In monasteries, during this time, the Abbot and then the brethren according to their rank, will very quietly and reverently go one by one and kiss the Icons on the Iconostasis then standing in the middle of the Church will bow to all the brethren asking forgiveness. This custom was copied by Parishes, but without the solemn and reverent order of the monks. Like many things in Parishes, the people have no idea of order and would all rush to kiss the Icons before receiving Holy Communion and in many places would sound like a stampede of cattle. With the curtains closed, many people very wrongly and irreverently treat this time similar to an interlude at the theatre and start talking among themselves: all that is missing is the popcorn. Far from being an interlude, this time should be used to recollect our thoughts and pray from the heart that God may find us worthy to partake of the fearful Mysteries without condemnation. In an attempt to bring back some order at this most solemn time, many Parishes have put a ban on kissing the Icons at this time and purposely leave the curtain open so that the people can see that the service is not in an interlude but is still continuing with the preparation for Holy Communion. So whether it is right or wrong to leave the curtain opened, circumstances have forced us to find solutions to teach the people a sense of orderly conduct. Sadly we still have a long way to go. You need only be witness to the communion of the people on the Great feasts.

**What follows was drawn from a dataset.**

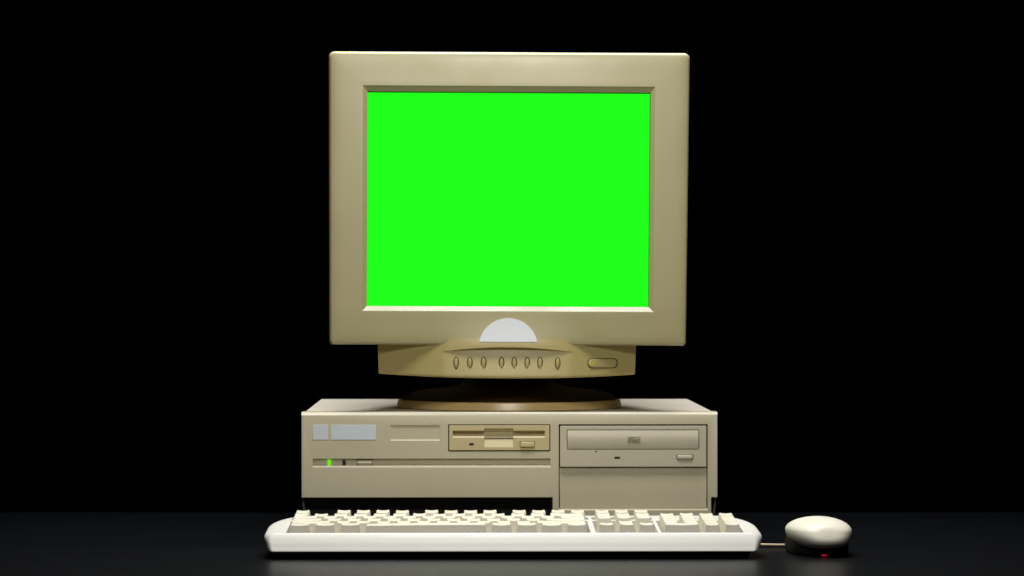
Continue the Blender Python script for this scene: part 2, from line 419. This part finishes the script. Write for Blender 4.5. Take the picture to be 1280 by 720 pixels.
# half round blank badge
r_ = 36.8; pts = []
for k in range(41):
    a = R(11+158*k/40)
    pts.append((636+r_*math.cos(a), 434.2-r_*math.sin(a)))
top_ = min(p[1] for p in pts)
pts = [(p[0], 397.6+(p[1]-top_)*(427.2-397.6)/(max(q[1] for q in pts)-top_)) for p in pts]
bm = bmesh.new(); rows = []
right = sorted([p for p in pts if p[0] >= 636], key=lambda p: p[1])
def half(py):
    for p, q in zip(right, right[1:]):
        if p[1] <= py <= q[1]: return (p[0]+(q[0]-p[0])*(py-p[1])/max(1e-6, q[1]-p[1]))-636
    return right[-1][0]-636
for k in range(25):
    py = 397.61+(427.19-397.61)*(k/24)**1.6; hw = max(.3, half(py))
    rows.append([bm.verts.new((mx(636+hw*t/14), my(face_y(636+hw*t/14, py)-.0006), mz(py))) for t in range(-14, 15)])
for a, b_ in zip(rows, rows[1:]):
    for t in range(28): bm.faces.new((a[t], a[t+1], b_[t+1], b_[t]))
ed = [e for e in bm.edges if e.is_boundary]
ex = bmesh.ops.extrude_edge_only(bm, edges=ed)
for v in ex['geom']:
    if isinstance(v, bmesh.types.BMVert): v.co.y += .0012
head('badge', bm, M['sticker'], ang=40)
# swivel base
prof = [(.1180, 0), (.1192, .0005), (.1185, .0052), (.1179, .0076), (.1166, .0084), (.113, .0086), (.03, .0087)]
lath = lambda pr: [[(r*math.cos(2*math.pi*k/96), r*math.sin(2*math.pi*k/96), z) for k in range(96)] for r, z in pr]
finish('swivel_base', loft(lath(prof)), M['base'], mo)
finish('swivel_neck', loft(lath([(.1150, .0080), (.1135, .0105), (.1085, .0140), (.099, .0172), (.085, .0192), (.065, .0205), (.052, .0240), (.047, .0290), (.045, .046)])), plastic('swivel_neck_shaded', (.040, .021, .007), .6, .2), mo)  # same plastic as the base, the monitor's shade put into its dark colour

# ================================================================ KEYBOARD
KD = 3.21
kb = thing('keyboard', 'cream white full-size computer keyboard with rounded ends lying before the desktop case', 'keyboard', (X(640.5, KD-D0), KD-D0, 0), R(.8))
HW, YF, YB = .2357, -.0785, .080
SLP = .047
def kplan(ix, iyf, iyb, z, slope=1.0, n=12):
    hw, yf, yb = HW-ix, YF+iyf, YB-iyb
    pts = []
    for sx, yy, rx, ry, a0 in ((1, yb, .034, .085, 0), (-1, yb, .034, .085, 90), (-1, yf, .0075, .021, 180), (1, yf, .0075, .021, 270)):
        rx = max(rx-ix*.3, .003); ry = max(ry-.3*(iyf if yy < 0 else iyb), .004)
        ccx = sx*(hw-rx); ccy = yy+(ry if yy < 0 else -ry)
        for k in range(n+1):
            a = R(a0+90*k/n)
            x, y = ccx+rx*math.cos(a), ccy+ry*math.sin(a)
            pts.append((x, y, z+slope*SLP*(y-YF)))
    return pts
kprof = [(.0050, .0014, .0045, .0070, .15), (.0032, 0, .003, .0077, .2), (.0018, .0022, .0012, .0112, .4), (.0008, .0043, .0004, .0145, .65), (.0001, .0063, .0004, .0172, .85), (.0003, .0082, .0008, .0196, 1),
      (.0017, .0100, .0018, .0216, 1), (.0046, .0113, .0034, .0228, 1), (.0088, .0124, .0052, .0233, 1)]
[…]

They completely ignore the proclamation “With fear of God, faith and love draw near” and with a disorderly madness everyone pushes to reach the Chalice first, stepping on each other toes in the process.
I do not have a curtain where I serve so I have no problem with symbolisms, but in general I believe that the curtain should remain opened during the entire Liturgy. I know that the Russian and Antiochian Churches have customary times of opening and closing the curtain at various times during the Liturgy, but as I cannot think of any symbolism behind this, I can only put it down to customs which vary between Orthodox churches of different nationalities. But if you hear of any other reasons for this practice I would love to know.